• JOB: Your task is to copy every line of this material exactly.

——

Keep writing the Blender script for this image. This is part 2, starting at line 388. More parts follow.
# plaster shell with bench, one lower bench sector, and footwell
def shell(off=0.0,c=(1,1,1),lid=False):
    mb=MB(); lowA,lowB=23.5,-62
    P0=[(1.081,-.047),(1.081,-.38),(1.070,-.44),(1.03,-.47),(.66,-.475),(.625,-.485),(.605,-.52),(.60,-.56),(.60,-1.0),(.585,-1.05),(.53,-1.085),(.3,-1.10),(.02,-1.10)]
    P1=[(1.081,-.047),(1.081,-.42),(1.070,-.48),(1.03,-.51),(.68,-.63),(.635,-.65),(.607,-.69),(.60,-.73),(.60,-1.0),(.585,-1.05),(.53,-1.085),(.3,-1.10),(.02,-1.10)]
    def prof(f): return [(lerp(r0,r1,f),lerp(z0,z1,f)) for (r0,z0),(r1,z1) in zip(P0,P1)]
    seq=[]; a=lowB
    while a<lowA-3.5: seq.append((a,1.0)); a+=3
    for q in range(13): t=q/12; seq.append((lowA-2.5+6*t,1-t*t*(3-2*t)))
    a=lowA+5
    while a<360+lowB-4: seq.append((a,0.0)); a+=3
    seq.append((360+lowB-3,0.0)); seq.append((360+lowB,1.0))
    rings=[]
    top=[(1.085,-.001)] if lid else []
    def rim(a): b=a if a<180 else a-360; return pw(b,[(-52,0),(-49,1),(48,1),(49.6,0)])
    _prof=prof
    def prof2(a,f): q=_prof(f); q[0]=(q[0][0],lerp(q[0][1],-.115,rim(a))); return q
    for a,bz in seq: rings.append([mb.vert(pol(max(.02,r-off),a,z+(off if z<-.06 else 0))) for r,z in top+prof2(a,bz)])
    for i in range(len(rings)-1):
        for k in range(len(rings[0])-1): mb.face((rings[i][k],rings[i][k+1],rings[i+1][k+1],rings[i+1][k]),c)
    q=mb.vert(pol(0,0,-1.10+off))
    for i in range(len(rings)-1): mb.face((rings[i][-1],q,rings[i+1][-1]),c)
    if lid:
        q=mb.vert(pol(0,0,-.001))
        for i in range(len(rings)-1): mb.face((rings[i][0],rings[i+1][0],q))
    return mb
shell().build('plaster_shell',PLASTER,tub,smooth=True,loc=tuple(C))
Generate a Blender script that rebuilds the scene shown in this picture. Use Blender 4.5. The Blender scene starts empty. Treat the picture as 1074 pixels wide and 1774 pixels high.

——

• FINISHED EXERCISE:
Keep writing the Blender script for this image. This is part 2, starting at line 388. More parts follow.
# plaster shell with bench, one lower bench sector, and footwell
def shell(off=0.0,c=(1,1,1),lid=False):
    mb=MB(); lowA,lowB=23.5,-62
    P0=[(1.081,-.047),(1.081,-.38),(1.070,-.44),(1.03,-.47),(.66,-.475),(.625,-.485),(.605,-.52),(.60,-.56),(.60,-1.0),(.585,-1.05),(.53,-1.085),(.3,-1.10),(.02,-1.10)]
    P1=[(1.081,-.047),(1.081,-.42),(1.070,-.48),(1.03,-.51),(.68,-.63),(.635,-.65),(.607,-.69),(.60,-.73),(.60,-1.0),(.585,-1.05),(.53,-1.085),(.3,-1.10),(.02,-1.10)]
    def prof(f): return [(lerp(r0,r1,f),lerp(z0,z1,f)) for (r0,z0),(r1,z1) in zip(P0,P1)]
    seq=[]; a=lowB
    while a<lowA-3.5: seq.append((a,1.0)); a+=3
    for q in range(13): t=q/12; seq.append((lowA-2.5+6*t,1-t*t*(3-2*t)))
    a=lowA+5
    while a<360+lowB-4: seq.append((a,0.0)); a+=3
    seq.append((360+lowB-3,0.0)); seq.append((360+lowB,1.0))
    rings=[]
    top=[(1.085,-.001)] if lid else []
    def rim(a): b=a if a<180 else a-360; return pw(b,[(-52,0),(-49,1),(48,1),(49.6,0)])
    _prof=prof
    def prof2(a,f): q=_prof(f); q[0]=(q[0][0],lerp(q[0][1],-.115,rim(a))); return q
    for a,bz in seq: rings.append([mb.vert(pol(max(.02,r-off),a,z+(off if z<-.06 else 0))) for r,z in top+prof2(a,bz)])
    for i in range(len(rings)-1):
        for k in range(len(rings[0])-1): mb.face((rings[i][k],rings[i][k+1],rings[i+1][k+1],rings[i+1][k]),c)
    q=mb.vert(pol(0,0,-1.10+off))
    for i in range(len(rings)-1): mb.face((rings[i][-1],q,rings[i+1][-1]),c)
    if lid:
        q=mb.vert(pol(0,0,-.001))
        for i in range(len(rings)-1): mb.face((rings[i][0],rings[i+1][0],q))
    return mb
shell().build('plaster_shell',PLASTER,tub,smooth=True,loc=tuple(C))
Generate a Blender script that rebuilds the scene shown in this picture. Use Blender 4.5. The Blender scene starts empty. Treat the picture as 1074 pixels wide and 1774 pixels high.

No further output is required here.